George Grayson, a professor at the College of William and Mary in Williamsburg, Va., said that while the charismatic Fox had been "a sensational vote winner" with his promise of change and renewal, he has been a bust in the methodical work of bringing together disparate groups to forge programs that are needed to revitalize Mexico's lagging energy sector. He also said Fox had failed at reforming one of the world's least-efficient tax-gathering system.

Fox's years in the private sector had apparently instilled "an emphatic disdain for politics and politicians," Grayson said. "As a result, he simply abhors the heavy lifting of building the coalitions" he will need to forge from congressional representatives drawn from the PRI, the left-leaning Democratic Revolution Party, or PRD, and Fox's own conservative National Action Party, or PAN.

No party has a majority, often making it difficult to pass legislation.

Several scholars blamed the stalemate on structural problems due to Mexico's abrupt departure from a system that saw presidents wield virtually autocratic power, ramrodding pet projects through a rubber-stamp Congress. The presidents before Fox also held the controls over a vast PRI bureaucracy that reduced dissent by doling out favors to unions, farming organizations and other groups incorporated into the party.

Ricardo Pascoe, Mexico's former ambassador to Cuba, said the newly powerful legislature, which has spawned bitter rivalries among and within the political parties, has proved too immature to be effective.

As a result, he said, the Mexican government is groping to find substitutes for the PRI's heavy-handed but effective machinery.

Pascoe said public frustration with Fox is generating a debate about a possible "restoration" of the PRI.

"What worries me is that this condition of democracy not being able to solve many problems could have the effect (of making people believe) it could be useful to go back to old attitudes," said Francisco Javier Guerrero Aguirre.

Ironically, Guerrero is an official of the PRI. He is one of the party's young reformers who reject its authoritarian past.

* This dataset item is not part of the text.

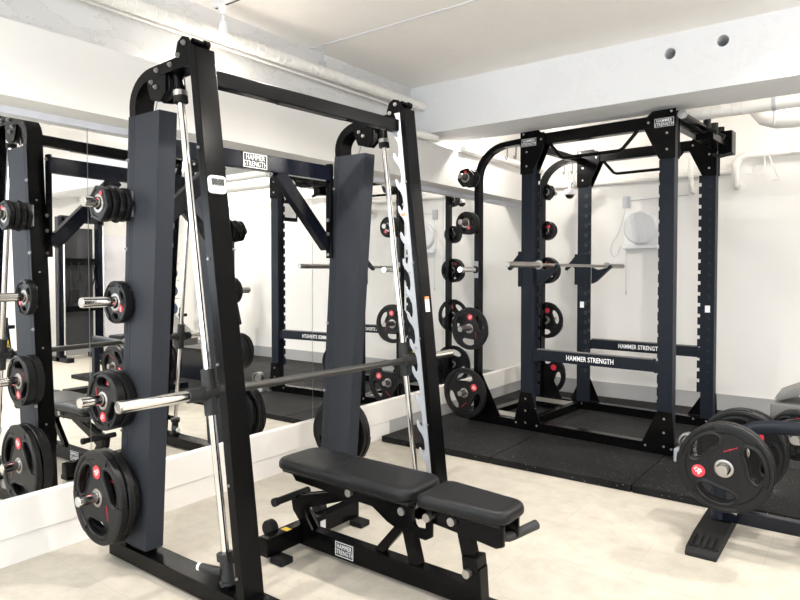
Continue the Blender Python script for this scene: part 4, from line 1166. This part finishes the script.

Armand Peschard-Sverdrup, head of the Mexico Project at the Center for Strategic and International Studies – host of the conference – said in an interview: "There has to be some sort of national agreement on an agenda that is in the best interest of Mexico, and then they will have to move forward, with a lot of horse trading."

He said Mexico could not wait as long for its government to become effective as it waited for it to become democratic.

Grayson said Fox's problems could damage the PAN in July 6 elections in the Chamber of Deputies. Fox is running "the risk of being a lame duck with more than three years left in his term," which runs to the end of 2006, Grayson said. "That is going to be very disillusioning for the Mexican people, who thought that change is just around the corner."

While Pascoe warned of a possible PRI restoration, Grayson and Peschard-Sverdrup said a failed Fox administration could spur a disillusioned public to elect Mexico's first PRD president, most likely Mexico City Mayor Andrés Manuel López Obrador. But because the PRD has little presence in many parts of Mexico, Peschard-Sverdrup warned, such a turn of events could give Mexico "a president who could conceivably encounter gridlock magnified 10 times what President Fox has been facing."